Available records
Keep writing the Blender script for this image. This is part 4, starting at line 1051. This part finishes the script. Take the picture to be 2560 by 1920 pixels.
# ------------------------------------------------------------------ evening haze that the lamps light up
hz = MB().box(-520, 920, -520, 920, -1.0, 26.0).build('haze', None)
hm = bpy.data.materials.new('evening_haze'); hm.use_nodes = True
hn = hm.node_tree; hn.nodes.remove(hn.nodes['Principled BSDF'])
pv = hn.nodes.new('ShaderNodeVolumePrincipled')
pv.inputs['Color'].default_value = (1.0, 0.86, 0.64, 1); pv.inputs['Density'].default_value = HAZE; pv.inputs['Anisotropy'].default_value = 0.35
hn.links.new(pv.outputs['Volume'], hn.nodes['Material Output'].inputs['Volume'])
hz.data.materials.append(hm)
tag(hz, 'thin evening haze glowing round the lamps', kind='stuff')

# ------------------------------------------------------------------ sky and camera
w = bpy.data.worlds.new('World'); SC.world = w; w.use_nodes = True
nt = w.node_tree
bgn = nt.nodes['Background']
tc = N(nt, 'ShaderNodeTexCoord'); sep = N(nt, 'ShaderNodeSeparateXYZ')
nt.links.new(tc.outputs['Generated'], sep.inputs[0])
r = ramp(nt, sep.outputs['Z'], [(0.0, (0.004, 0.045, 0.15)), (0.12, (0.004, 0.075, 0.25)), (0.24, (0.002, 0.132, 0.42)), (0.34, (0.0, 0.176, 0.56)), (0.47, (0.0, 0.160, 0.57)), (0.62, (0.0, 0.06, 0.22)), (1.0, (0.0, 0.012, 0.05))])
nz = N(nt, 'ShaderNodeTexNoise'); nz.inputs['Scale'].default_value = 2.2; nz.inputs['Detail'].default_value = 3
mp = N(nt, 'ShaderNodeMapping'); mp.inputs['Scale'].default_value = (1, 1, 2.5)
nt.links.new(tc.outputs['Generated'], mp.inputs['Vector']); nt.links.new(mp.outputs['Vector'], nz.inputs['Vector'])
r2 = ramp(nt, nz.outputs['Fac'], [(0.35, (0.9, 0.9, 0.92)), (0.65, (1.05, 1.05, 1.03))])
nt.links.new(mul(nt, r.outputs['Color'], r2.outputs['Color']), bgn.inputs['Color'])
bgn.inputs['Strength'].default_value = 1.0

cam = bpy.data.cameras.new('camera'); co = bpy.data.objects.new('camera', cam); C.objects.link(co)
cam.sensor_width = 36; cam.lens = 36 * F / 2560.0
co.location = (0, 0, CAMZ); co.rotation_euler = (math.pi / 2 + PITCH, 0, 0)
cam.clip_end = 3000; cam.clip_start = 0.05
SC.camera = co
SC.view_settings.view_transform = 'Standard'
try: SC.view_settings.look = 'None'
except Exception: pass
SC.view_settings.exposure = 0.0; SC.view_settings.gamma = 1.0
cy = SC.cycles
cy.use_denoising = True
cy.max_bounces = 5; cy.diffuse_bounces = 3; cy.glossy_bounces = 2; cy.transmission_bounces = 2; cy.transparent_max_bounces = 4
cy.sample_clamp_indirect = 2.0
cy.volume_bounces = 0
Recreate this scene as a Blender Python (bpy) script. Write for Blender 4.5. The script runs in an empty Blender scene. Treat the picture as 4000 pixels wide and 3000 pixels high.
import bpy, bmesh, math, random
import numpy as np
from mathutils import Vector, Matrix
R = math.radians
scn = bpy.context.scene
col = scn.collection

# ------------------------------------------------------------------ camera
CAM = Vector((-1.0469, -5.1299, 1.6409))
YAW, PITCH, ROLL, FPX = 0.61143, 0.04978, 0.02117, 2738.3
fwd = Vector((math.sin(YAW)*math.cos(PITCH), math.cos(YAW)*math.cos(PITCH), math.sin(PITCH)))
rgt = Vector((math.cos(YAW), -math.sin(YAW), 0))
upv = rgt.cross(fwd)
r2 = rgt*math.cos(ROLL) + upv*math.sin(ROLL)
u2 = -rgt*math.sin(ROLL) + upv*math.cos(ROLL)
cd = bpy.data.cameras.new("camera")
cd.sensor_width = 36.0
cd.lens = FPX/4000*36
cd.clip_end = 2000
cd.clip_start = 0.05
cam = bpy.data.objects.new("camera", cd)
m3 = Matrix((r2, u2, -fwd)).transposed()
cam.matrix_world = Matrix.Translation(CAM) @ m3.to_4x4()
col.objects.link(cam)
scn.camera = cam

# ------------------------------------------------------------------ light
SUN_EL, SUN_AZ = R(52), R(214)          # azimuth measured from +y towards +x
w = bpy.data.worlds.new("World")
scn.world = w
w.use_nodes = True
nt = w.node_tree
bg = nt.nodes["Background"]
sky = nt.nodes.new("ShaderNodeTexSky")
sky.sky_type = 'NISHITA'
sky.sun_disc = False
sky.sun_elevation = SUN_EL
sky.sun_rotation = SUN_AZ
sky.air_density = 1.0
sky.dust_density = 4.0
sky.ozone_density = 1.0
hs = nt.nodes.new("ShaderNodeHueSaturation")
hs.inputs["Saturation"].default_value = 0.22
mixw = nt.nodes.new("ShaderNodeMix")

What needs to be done
Copy, please, exactly the lines that start at the first line of the data and end at the line containing "tag(hz, 'thin evening", both kept and no others.

Problem solution
Keep writing the Blender script for this image. This is part 4, starting at line 1051. This part finishes the script. Take the picture to be 2560 by 1920 pixels.
# ------------------------------------------------------------------ evening haze that the lamps light up
hz = MB().box(-520, 920, -520, 920, -1.0, 26.0).build('haze', None)
hm = bpy.data.materials.new('evening_haze'); hm.use_nodes = True
hn = hm.node_tree; hn.nodes.remove(hn.nodes['Principled BSDF'])
pv = hn.nodes.new('ShaderNodeVolumePrincipled')
pv.inputs['Color'].default_value = (1.0, 0.86, 0.64, 1); pv.inputs['Density'].default_value = HAZE; pv.inputs['Anisotropy'].default_value = 0.35
hn.links.new(pv.outputs['Volume'], hn.nodes['Material Output'].inputs['Volume'])
hz.data.materials.append(hm)
tag(hz, 'thin evening haze glowing round the lamps', kind='stuff')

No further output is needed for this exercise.